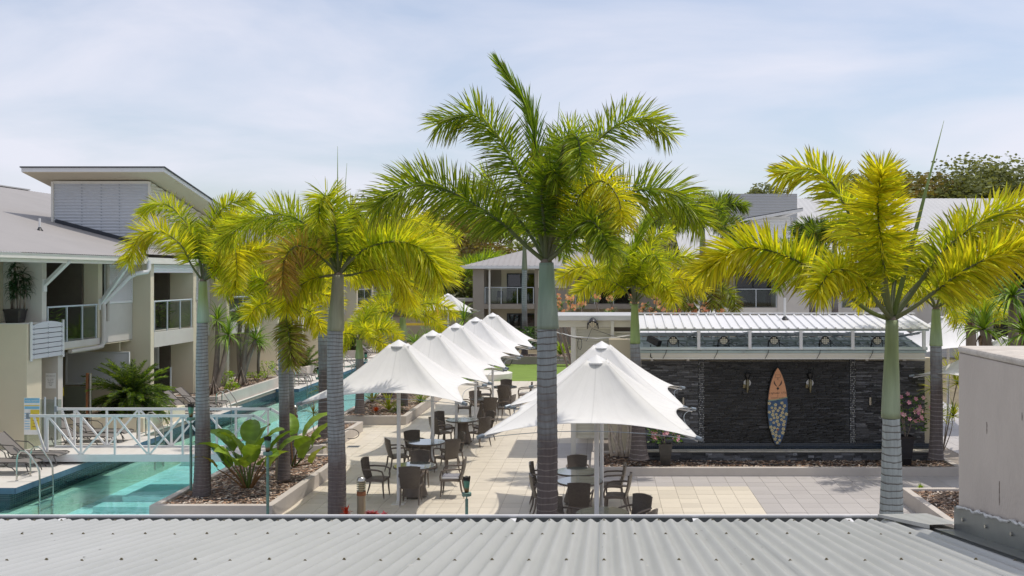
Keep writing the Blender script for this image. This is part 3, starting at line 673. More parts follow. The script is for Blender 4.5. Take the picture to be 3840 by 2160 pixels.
MB().box(PX1-.03, PX1+.06, PY0-.06, PY0+.03, 6.2, 8.78).build('corner_trim', M['offwhite'], lb)
MB().box(PX0-.06, PX0+.03, PY0-.06, PY0+.03, 7.2, 8.78).build('corner_trim', M['offwhite'], lb)
MB().box(PX0-.0, PX1, PY0-.04, PY0-.02, 8.70, 8.80).build('head_trim', M['offwhite'], lb)
MB().box(PX0-.03, PX0, PY0, PY1, 6.9, 8.0).build('cladding', M['roof'], lb)
fn = MB(); fn.bar((PX0+.1, PY0-.05, roofz(PX0+.1)+.08), (PX1, PY0-.05, roofz(PX1)+.08), .03, .14); fn.build('base_flashing', M['dark'], lb)
scw = MB()
for x in (-20.1, -19.35, -18.65):
    for k in range(22): scw.box(x-.015, x+.015, PY0-.02, PY0-.01, 6.3+k*.118-.015, 6.3+k*.118+.015)
scw.build('cladding_screw', M['fitting'], lb, kind='stuff')
def slab(x0, x1, y0, z0, y1, z1, t0, t1, name, m, lab=None):
    b = MB(); v = []
    for y, z in ((y0, z0), (y1, z1)):
        for x in (x0, x1): v += [(x, y, z+t0), (x, y, z+t1)]
    b.add(v, [(0, 2, 3, 1), (4, 5, 7, 6), (0, 4, 6, 2), (1, 3, 7, 5), (0, 1, 5, 4), (2, 6, 7, 3)]); return b.build(name, M[m], lb, label=lab)
SX0, SX1, SY0, SY1, SZ0 = -21.85, -16.5, 37.5, 46.0, 9.26; SZ1 = SZ0-.19*(SY1-SY0)
slab(SX0, SX1, SY0, SZ0, SY1, SZ1, -.20, -.05, 'skillion_fascia', 'white')
slab(SX0+.02, SX1-.02, SY0+.02, SZ0, SY1, SZ1, -.222, -.201, 'skillion_soffit', 'cream')
slab(SX0-.04, SX1+.05, SY0-.05, SZ0+.01, SY1, SZ1, -.049, -.01, 'skillion_roof', 'dark')
MB().tube([(-19.3, 34.2, roofz(-19.3)), (-19.3, 34.2, roofz(-19.3)+.42)], .035, 10).build('roof_vent', M['white'], lb, smooth='auto')
MB().lathe([(.11, 0), (.05, .09), (.045, .12)], (-19.3, 34.2, roofz(-19.3)-.01), 12).build('vent_boot', M['black'], lb)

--

SET PROBLEM: Restate the whole of the material word for word without the pictures.

SOLUTION FOR THIS TASK:
Keep writing the Blender script for this image. This is part 3, starting at line 673. More parts follow. The script is for Blender 4.5. Take the picture to be 3840 by 2160 pixels.
MB().box(PX1-.03, PX1+.06, PY0-.06, PY0+.03, 6.2, 8.78).build('corner_trim', M['offwhite'], lb)
MB().box(PX0-.06, PX0+.03, PY0-.06, PY0+.03, 7.2, 8.78).build('corner_trim', M['offwhite'], lb)
MB().box(PX0-.0, PX1, PY0-.04, PY0-.02, 8.70, 8.80).build('head_trim', M['offwhite'], lb)
MB().box(PX0-.03, PX0, PY0, PY1, 6.9, 8.0).build('cladding', M['roof'], lb)
fn = MB(); fn.bar((PX0+.1, PY0-.05, roofz(PX0+.1)+.08), (PX1, PY0-.05, roofz(PX1)+.08), .03, .14); fn.build('base_flashing', M['dark'], lb)
scw = MB()
for x in (-20.1, -19.35, -18.65):
    for k in range(22): scw.box(x-.015, x+.015, PY0-.02, PY0-.01, 6.3+k*.118-.015, 6.3+k*.118+.015)
scw.build('cladding_screw', M['fitting'], lb, kind='stuff')
def slab(x0, x1, y0, z0, y1, z1, t0, t1, name, m, lab=None):
    b = MB(); v = []
    for y, z in ((y0, z0), (y1, z1)):
        for x in (x0, x1): v += [(x, y, z+t0), (x, y, z+t1)]
    b.add(v, [(0, 2, 3, 1), (4, 5, 7, 6), (0, 4, 6, 2), (1, 3, 7, 5), (0, 1, 5, 4), (2, 6, 7, 3)]); return b.build(name, M[m], lb, label=lab)
SX0, SX1, SY0, SY1, SZ0 = -21.85, -16.5, 37.5, 46.0, 9.26; SZ1 = SZ0-.19*(SY1-SY0)
slab(SX0, SX1, SY0, SZ0, SY1, SZ1, -.20, -.05, 'skillion_fascia', 'white')
slab(SX0+.02, SX1-.02, SY0+.02, SZ0, SY1, SZ1, -.222, -.201, 'skillion_soffit', 'cream')
slab(SX0-.04, SX1+.05, SY0-.05, SZ0+.01, SY1, SZ1, -.049, -.01, 'skillion_roof', 'dark')
MB().tube([(-19.3, 34.2, roofz(-19.3)), (-19.3, 34.2, roofz(-19.3)+.42)], .035, 10).build('roof_vent', M['white'], lb, smooth='auto')
MB().lathe([(.11, 0), (.05, .09), (.045, .12)], (-19.3, 34.2, roofz(-19.3)-.01), 12).build('vent_boot', M['black'], lb)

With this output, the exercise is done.